E.J.R. David, a Filipino-American professor at the University of Alaska who studies the effects of colonialism on mental health, as well as authoring “Brown Skin, White Minds,” a book discussing the psychological experiences of Filipino-Americans, says that when people talk about Asians, they are almost exclusively referring to people of Chinese, Japanese or Korean descent. But currently, only half of Asian-Americans comprise those groups. Furthermore, East Asians and people of other Asian ethnicities tend to have distinct income levels, access to health and education resources, immigration histories and refugee status. As such, whilst there may be some similarities between and even similar discrimination faced by East Asians and people of other Asian ethnicities, David claims that the term “brown Asians” (Asians who are not East Asian) is supposed to represent those who have felt invisible, even within a group that is supposed to represent them (NPR).

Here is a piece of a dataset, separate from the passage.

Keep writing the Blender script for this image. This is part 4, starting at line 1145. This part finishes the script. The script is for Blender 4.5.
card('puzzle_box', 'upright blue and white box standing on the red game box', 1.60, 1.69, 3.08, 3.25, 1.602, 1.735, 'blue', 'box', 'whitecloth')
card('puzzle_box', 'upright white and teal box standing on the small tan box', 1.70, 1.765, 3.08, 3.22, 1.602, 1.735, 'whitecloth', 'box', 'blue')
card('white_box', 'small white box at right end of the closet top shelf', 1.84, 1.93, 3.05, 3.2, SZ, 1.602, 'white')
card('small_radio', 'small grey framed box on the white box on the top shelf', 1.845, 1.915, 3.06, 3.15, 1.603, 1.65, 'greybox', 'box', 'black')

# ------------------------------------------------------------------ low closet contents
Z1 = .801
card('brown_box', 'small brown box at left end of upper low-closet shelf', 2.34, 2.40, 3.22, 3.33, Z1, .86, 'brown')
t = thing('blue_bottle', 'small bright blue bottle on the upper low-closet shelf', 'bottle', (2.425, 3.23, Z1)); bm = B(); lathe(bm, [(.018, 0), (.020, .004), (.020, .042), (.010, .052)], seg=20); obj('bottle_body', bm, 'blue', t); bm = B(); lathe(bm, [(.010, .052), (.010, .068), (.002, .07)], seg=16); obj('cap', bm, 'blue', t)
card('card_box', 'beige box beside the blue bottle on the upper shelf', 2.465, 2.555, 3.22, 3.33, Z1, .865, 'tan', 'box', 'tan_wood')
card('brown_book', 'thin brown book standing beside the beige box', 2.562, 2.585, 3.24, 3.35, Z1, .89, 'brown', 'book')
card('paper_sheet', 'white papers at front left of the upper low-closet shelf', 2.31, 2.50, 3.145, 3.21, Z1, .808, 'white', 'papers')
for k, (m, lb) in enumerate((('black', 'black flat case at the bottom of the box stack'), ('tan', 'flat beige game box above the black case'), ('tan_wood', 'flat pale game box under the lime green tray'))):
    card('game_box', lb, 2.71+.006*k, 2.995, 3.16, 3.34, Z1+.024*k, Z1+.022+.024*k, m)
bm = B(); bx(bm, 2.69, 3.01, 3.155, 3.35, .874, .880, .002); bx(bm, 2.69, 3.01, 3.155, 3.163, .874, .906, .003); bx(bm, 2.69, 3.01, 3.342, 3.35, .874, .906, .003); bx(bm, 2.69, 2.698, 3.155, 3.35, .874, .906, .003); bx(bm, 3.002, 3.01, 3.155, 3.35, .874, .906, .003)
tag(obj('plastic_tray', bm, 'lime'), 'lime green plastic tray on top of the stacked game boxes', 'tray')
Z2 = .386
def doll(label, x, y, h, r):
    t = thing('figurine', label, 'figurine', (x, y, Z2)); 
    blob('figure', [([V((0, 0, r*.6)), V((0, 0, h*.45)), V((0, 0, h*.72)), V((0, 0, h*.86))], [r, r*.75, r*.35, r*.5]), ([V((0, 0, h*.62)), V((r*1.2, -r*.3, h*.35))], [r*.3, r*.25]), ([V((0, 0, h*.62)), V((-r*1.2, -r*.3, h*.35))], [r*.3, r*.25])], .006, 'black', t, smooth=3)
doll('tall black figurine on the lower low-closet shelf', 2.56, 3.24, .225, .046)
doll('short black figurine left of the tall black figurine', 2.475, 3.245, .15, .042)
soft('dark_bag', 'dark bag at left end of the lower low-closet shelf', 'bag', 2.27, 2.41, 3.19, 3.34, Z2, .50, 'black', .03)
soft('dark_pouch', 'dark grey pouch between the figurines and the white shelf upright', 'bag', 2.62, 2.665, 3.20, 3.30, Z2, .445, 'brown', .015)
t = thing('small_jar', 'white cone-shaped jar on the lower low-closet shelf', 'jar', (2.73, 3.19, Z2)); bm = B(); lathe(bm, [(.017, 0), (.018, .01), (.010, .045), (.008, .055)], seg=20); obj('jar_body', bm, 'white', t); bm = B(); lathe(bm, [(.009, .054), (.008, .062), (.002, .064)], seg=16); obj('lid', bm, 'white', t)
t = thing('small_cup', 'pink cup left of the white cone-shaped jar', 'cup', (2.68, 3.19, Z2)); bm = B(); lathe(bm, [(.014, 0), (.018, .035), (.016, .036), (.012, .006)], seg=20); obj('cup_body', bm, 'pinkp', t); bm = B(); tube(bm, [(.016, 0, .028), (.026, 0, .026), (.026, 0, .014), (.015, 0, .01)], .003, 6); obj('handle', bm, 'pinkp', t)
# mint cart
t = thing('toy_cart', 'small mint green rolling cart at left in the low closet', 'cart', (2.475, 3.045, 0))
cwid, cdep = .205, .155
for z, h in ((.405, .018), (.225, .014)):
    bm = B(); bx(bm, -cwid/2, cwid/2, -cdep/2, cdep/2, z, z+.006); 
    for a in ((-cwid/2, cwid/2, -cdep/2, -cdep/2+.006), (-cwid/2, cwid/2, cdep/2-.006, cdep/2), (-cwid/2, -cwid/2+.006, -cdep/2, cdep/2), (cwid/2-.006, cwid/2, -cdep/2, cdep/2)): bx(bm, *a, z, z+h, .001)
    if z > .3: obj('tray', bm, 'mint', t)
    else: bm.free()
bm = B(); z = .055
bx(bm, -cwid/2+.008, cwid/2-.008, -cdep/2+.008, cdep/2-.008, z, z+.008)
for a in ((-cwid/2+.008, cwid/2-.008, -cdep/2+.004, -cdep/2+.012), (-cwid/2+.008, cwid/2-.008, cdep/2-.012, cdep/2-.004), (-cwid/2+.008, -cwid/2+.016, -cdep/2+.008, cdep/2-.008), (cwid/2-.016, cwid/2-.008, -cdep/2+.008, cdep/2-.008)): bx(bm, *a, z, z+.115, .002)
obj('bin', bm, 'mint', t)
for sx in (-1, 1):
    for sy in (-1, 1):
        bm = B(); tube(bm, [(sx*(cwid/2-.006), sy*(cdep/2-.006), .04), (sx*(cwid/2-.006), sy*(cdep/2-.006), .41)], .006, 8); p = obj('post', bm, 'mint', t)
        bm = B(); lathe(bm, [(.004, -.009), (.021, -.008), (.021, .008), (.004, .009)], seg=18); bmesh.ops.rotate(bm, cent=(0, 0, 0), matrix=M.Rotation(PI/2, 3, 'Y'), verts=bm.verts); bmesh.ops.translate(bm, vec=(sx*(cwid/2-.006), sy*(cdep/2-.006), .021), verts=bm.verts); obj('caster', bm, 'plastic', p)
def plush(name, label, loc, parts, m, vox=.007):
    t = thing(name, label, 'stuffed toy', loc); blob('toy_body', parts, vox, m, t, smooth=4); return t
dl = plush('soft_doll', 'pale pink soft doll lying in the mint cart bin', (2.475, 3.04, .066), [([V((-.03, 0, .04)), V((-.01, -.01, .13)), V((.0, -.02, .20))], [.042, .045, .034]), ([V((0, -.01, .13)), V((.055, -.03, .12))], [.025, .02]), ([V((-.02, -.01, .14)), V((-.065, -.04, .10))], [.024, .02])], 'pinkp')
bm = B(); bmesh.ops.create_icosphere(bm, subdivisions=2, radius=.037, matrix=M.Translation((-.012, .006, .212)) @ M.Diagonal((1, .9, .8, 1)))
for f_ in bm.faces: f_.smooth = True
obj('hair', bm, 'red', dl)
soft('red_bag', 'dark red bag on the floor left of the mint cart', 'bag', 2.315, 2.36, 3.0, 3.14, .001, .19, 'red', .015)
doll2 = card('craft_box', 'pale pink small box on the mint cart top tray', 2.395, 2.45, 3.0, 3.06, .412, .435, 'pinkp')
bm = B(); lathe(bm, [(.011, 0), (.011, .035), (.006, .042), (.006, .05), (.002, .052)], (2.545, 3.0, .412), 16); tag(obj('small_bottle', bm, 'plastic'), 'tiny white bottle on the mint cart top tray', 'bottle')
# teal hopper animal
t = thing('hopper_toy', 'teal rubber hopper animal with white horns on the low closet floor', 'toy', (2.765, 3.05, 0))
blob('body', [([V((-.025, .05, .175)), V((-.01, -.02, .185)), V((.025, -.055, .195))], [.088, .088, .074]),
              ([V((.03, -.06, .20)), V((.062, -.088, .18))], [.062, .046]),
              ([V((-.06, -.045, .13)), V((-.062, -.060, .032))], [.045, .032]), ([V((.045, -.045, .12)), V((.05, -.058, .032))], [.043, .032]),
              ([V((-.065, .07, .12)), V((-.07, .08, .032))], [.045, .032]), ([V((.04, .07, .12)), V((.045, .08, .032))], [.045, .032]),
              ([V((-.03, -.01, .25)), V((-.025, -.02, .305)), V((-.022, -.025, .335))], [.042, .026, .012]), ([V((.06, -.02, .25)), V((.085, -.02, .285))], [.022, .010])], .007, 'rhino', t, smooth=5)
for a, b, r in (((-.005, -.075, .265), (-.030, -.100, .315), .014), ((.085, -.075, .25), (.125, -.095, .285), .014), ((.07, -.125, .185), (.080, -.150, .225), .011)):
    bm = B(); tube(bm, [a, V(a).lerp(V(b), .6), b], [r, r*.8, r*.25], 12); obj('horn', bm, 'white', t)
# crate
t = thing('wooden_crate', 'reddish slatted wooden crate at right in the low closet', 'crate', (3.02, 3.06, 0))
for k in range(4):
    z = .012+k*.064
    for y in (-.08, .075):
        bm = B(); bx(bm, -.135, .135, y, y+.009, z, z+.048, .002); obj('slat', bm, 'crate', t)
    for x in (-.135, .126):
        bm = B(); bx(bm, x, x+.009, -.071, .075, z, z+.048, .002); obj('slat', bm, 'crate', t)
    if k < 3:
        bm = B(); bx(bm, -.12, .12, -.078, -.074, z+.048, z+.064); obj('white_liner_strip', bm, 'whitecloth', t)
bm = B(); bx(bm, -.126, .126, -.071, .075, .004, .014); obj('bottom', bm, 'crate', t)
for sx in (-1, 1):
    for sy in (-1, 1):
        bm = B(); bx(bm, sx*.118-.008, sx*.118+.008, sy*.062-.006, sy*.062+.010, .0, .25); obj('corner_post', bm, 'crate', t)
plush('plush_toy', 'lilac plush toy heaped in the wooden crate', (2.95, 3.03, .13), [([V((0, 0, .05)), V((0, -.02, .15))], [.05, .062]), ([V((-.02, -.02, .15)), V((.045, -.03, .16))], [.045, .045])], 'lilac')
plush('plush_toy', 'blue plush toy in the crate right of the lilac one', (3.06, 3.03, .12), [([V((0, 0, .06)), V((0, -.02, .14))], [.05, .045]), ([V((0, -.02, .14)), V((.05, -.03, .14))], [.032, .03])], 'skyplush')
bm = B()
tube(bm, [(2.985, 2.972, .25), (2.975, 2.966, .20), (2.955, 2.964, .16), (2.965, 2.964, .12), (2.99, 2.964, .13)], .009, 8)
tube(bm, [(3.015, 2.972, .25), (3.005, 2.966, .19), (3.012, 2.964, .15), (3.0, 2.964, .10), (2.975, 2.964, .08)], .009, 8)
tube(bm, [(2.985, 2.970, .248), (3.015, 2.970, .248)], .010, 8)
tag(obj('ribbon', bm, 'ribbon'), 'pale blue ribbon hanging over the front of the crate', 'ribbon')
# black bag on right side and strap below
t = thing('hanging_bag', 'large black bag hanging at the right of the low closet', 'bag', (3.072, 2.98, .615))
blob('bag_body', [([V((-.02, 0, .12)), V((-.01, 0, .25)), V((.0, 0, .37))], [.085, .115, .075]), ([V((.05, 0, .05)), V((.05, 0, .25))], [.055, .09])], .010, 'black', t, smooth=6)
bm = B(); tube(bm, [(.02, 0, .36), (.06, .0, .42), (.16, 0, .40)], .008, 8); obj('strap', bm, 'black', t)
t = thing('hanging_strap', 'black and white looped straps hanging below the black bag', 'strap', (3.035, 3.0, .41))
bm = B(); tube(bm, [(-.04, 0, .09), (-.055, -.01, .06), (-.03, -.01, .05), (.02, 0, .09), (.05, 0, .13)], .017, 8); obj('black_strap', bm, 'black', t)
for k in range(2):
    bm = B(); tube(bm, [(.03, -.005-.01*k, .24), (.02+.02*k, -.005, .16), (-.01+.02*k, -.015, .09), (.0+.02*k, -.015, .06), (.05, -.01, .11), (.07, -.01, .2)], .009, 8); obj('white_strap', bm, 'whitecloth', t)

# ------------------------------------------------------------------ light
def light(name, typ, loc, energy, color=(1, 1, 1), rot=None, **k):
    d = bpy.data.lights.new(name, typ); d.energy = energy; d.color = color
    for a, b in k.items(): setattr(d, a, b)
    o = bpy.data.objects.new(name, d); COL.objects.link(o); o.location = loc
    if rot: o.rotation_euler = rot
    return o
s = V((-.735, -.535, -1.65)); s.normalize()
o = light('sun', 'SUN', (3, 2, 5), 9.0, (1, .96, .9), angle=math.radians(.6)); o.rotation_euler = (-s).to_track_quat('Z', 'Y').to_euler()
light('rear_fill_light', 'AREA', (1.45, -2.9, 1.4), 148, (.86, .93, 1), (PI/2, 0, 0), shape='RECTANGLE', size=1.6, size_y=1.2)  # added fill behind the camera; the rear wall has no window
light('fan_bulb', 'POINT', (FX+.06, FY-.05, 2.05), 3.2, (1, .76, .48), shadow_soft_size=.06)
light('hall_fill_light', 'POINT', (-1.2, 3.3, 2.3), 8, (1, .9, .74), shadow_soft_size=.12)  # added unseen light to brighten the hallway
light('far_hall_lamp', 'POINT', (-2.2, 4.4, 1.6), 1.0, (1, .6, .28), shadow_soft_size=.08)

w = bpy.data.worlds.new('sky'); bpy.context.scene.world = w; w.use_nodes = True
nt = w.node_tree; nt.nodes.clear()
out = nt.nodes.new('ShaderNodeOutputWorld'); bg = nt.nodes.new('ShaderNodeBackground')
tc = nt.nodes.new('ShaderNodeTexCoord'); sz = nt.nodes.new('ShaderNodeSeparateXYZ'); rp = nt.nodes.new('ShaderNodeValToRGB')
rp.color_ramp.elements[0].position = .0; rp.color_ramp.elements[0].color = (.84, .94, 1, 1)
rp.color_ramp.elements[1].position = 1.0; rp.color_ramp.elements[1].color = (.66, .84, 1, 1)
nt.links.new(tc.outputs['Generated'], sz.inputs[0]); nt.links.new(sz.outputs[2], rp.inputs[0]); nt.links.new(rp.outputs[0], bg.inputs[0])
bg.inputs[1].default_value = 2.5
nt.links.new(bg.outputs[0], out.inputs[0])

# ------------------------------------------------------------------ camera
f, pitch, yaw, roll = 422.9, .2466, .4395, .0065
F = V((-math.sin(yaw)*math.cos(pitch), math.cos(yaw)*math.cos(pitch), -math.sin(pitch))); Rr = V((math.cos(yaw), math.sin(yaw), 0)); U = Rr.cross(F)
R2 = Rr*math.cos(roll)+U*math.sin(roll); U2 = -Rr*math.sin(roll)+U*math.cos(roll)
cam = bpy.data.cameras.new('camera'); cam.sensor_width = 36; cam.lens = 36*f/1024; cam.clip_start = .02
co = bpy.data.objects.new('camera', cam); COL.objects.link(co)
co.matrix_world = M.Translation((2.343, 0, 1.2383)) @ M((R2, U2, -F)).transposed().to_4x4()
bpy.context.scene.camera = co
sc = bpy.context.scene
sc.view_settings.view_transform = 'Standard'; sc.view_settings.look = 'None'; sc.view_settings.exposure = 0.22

Perhaps it is overly cynical to criticise a fluffy romantic comedy for not representing a more diverse view of Asia when it is taking steps to increase diversity of racial representation in mainstream film. Many would suggest to just enjoy the movie for what it is—an entertaining love story. Yet, it is important to recognize that Hollywood, and the rest of the world, has a long way to go before Asians can be fully represented in mainstream media.